On 02/03/15 17:05, Mark Rogers wrote:
I have a disk image taken around ten years ago. It has a .dsk file extension, which might be a clue to what I used to take the image but more likely is something I picked because it was a disk!
I'm trying to recover data from it but none of my normal tools are recognising it. Eg: $ file myfile.dsk myfile.dks: data $ fdisk -l myfile.dsk Disk myfile.dsk: 39.7 GB, 39711651840 bytes 255 heads, 63 sectors/track, 4828 cylinders, total 77561820 sectors Units = sectors of 1 * 512 = 512 bytes Sector size (logical/physical): 512 bytes / 512 bytes I/O size (minimum/optimal): 512 bytes / 512 bytes Disk identifier: 0x00000000
Disk myfile.dsk doesn't contain a valid partition table
Testdisk isn't giving me any clear results (it can find an ext3 partition but doesn't seem then able to extract anything from it).
I'm pretty sure this was a straight image from a physical disk (it could have been a virtual disk but it's 39GB so I doubt that). It's quite possible that the default geometry settings in tesdisk etc are wrong but short of random guesses I don't know what to try.
I am confident my data is there; if I view the raw data I am able to find a lot of it (mostly scripts which are therefore in plain text). Not that this is a very easy way to extract data!

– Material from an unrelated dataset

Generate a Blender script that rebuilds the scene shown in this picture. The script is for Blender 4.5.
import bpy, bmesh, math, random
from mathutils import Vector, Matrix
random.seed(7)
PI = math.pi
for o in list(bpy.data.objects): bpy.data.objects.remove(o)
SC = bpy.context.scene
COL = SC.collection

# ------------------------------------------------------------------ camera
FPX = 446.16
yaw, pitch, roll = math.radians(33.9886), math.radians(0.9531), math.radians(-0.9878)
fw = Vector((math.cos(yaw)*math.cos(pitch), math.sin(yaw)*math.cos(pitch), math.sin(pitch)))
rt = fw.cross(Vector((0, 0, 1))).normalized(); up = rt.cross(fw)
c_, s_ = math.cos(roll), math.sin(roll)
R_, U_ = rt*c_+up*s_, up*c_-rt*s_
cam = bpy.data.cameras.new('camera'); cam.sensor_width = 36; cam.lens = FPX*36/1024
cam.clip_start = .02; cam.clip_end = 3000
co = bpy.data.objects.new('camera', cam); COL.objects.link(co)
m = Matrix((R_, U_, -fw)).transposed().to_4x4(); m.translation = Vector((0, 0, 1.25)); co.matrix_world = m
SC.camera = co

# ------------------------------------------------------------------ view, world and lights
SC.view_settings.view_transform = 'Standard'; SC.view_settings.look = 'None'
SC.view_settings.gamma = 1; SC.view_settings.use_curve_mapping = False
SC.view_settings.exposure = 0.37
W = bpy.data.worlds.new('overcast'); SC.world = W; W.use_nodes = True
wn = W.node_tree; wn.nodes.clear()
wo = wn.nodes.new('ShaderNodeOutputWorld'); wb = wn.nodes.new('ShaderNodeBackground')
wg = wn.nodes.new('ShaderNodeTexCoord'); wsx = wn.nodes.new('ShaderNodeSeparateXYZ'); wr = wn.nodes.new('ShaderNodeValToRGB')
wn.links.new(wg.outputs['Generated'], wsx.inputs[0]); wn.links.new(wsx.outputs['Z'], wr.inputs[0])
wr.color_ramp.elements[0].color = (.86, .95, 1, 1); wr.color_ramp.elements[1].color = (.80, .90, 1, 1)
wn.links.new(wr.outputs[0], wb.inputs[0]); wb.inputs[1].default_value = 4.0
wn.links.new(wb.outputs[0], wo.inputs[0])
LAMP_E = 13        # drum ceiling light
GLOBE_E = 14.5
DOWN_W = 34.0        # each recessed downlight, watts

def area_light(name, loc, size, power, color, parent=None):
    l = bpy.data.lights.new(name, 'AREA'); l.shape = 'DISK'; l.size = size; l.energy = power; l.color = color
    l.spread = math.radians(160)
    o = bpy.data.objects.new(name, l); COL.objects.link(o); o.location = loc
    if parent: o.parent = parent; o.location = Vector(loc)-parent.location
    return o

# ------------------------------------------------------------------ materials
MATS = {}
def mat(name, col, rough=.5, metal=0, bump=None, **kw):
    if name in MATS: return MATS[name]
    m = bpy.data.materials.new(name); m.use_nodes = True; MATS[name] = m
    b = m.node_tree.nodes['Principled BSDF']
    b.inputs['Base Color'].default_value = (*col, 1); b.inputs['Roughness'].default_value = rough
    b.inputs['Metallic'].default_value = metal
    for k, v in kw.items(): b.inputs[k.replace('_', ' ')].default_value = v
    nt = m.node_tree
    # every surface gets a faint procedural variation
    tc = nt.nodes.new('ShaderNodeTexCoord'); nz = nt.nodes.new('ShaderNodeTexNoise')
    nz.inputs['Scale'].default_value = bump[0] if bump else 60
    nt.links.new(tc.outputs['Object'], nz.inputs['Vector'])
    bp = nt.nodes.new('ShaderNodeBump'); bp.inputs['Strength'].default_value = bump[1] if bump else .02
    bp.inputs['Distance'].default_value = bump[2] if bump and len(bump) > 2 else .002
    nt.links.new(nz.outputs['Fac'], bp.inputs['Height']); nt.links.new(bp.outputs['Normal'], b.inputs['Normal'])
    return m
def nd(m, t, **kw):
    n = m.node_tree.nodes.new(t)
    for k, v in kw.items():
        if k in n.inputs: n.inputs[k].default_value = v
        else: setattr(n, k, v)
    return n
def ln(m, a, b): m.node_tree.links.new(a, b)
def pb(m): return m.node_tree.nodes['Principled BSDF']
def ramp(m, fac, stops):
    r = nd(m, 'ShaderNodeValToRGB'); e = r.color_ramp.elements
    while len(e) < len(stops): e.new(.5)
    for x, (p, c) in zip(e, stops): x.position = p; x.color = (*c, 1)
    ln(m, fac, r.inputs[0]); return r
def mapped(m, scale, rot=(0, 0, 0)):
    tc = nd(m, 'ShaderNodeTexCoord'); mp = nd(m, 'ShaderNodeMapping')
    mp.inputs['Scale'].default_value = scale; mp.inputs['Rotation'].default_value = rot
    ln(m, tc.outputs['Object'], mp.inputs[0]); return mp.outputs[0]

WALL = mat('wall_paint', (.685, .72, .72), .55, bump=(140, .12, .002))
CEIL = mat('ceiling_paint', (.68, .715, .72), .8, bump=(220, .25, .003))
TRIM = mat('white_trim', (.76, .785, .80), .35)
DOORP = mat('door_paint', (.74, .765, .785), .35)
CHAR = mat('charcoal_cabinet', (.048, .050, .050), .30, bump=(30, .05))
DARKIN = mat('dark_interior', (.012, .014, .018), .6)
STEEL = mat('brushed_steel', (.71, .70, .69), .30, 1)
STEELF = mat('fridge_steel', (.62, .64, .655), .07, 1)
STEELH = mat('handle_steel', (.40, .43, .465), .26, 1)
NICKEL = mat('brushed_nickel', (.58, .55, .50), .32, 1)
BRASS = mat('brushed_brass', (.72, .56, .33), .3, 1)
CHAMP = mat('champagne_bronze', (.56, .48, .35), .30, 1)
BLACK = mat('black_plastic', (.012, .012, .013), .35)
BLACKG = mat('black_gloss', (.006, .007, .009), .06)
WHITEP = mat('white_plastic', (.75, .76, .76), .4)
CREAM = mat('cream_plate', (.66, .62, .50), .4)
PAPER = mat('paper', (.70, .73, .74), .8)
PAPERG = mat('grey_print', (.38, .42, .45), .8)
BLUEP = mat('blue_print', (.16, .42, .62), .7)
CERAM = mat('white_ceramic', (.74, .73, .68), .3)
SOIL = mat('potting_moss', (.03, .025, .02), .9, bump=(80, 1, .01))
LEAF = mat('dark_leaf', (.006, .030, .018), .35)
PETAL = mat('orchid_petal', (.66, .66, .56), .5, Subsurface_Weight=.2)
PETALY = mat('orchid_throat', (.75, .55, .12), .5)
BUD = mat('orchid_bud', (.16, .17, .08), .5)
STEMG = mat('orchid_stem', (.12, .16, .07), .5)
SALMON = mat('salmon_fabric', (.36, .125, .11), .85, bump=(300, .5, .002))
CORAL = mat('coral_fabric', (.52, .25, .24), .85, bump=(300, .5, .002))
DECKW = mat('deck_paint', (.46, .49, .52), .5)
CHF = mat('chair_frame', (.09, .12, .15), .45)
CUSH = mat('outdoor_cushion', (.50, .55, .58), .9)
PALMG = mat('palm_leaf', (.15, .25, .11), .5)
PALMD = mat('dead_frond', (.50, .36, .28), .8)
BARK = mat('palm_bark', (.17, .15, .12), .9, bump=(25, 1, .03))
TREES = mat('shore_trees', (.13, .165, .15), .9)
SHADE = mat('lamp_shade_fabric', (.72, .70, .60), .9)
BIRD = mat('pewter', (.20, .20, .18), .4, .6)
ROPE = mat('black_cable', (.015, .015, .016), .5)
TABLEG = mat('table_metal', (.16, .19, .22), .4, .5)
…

Suggestions as to what I should do to recover data?
If it helps, the first 4096 bytes are all zero (so there's no obvious file header).
Mark
Looking at the .dsk file extension, there are several Windows and Mac programs that use them. This http://www.file-extensions.org/dsk-file-extension-vmware-virtual-disk-file says "The DSK file extension was used by earlier versions of VMware products files that contain saved virtual disks. The latest versions of VMware are using the VMDK file extension instead."
Were you using VMWare back then then? If so, see if you can mount it or update it to the latest version then mount it.